Blackwill, who returns to Washington shortly at the end of a two-year tenure as the US envoy to New Delhi, was speaking on "The future of Indo-US relations" at a farewell function organised by the Confederation of Indian Industry (CII).

Speaking about the "extraordinary change" that had taken place in bilateral relations in the last two years, Blackwill said, "No longer does Washington regard India as an acute and abiding international proliferation risk that must be carefully managed and constantly lectured.

"We regularly share information to detect and counter potential terrorist attacks, and strengthen and strengthen out respective homeland security," he said and recalled the two countries signed a Mutual Legal Assistance Treaty in October 2001 to counter criminal activities more effectively.

Blackwill said till President George W Bush took office in January 2001, India had not been on Washington's primary policy agenda "except for a persistent US preoccupation with India as a nuclear proliferation problem of the first magnitude."

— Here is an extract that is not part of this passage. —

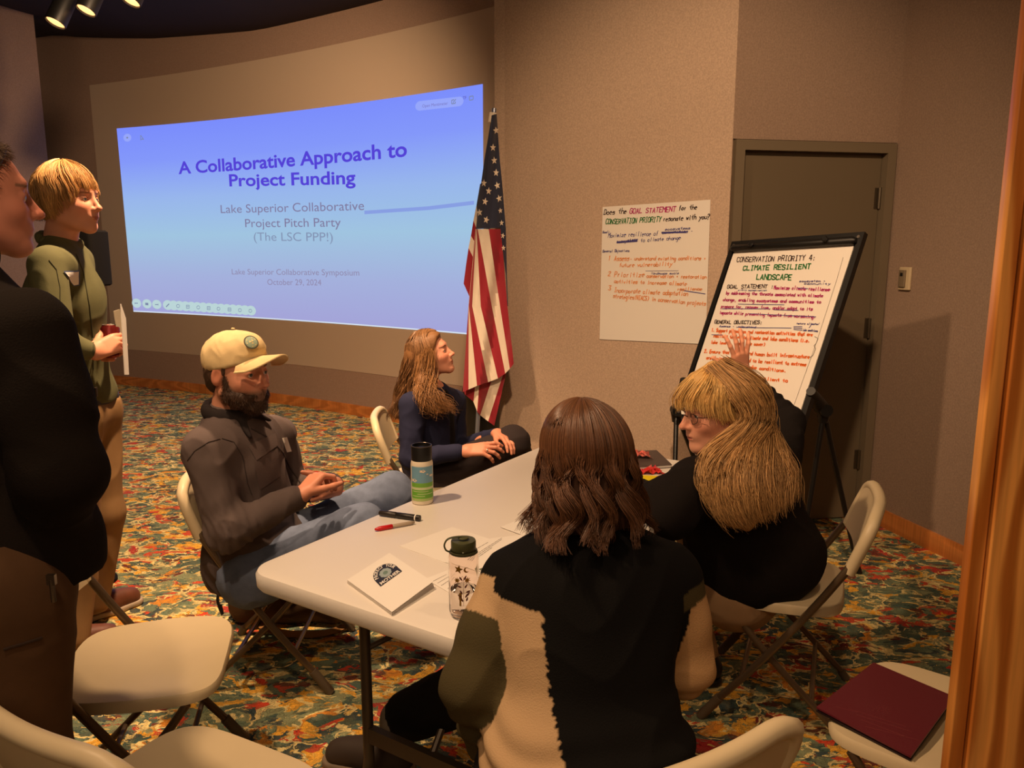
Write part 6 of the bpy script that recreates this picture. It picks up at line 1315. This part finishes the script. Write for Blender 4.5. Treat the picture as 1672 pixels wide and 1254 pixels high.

"India was not seen in Washington as an essential and cooperative part of solution to major international problems. Rather, India was one of the problems - a nuclear renegade whose policies threatened the entire non-proliferation regime," he said.

That impression had changed with Bush's "big idea" that by working together more intensely than ever before, the US and India, two vibrant democracies, could make the word "freer, more peaceful and more prosperous," Blackwill said.

"No longer does the US fixate on India's nuclear weapons and missile programmes. No more constant American nagging nanny on these subjects and no longer does the US largely view its relationship with India through a prism that must always include India's next door neighbour," he said.

While things have changed for the better, he acknowledged there had been disagreements on the issue of Iraq. "But this time, contrary to the dismal decades of the Cold War, we have disagreed in our official exchanges concerning Iraq without vitriol, without accusations and without inflamed rhetoric."

He said Washington had "obviously hoped" India would send troops to Iraq. "But the transformation of US-India relations that I am describing will not be affected in the slightest by this particular outcome of India's governmental democratic processes," he added.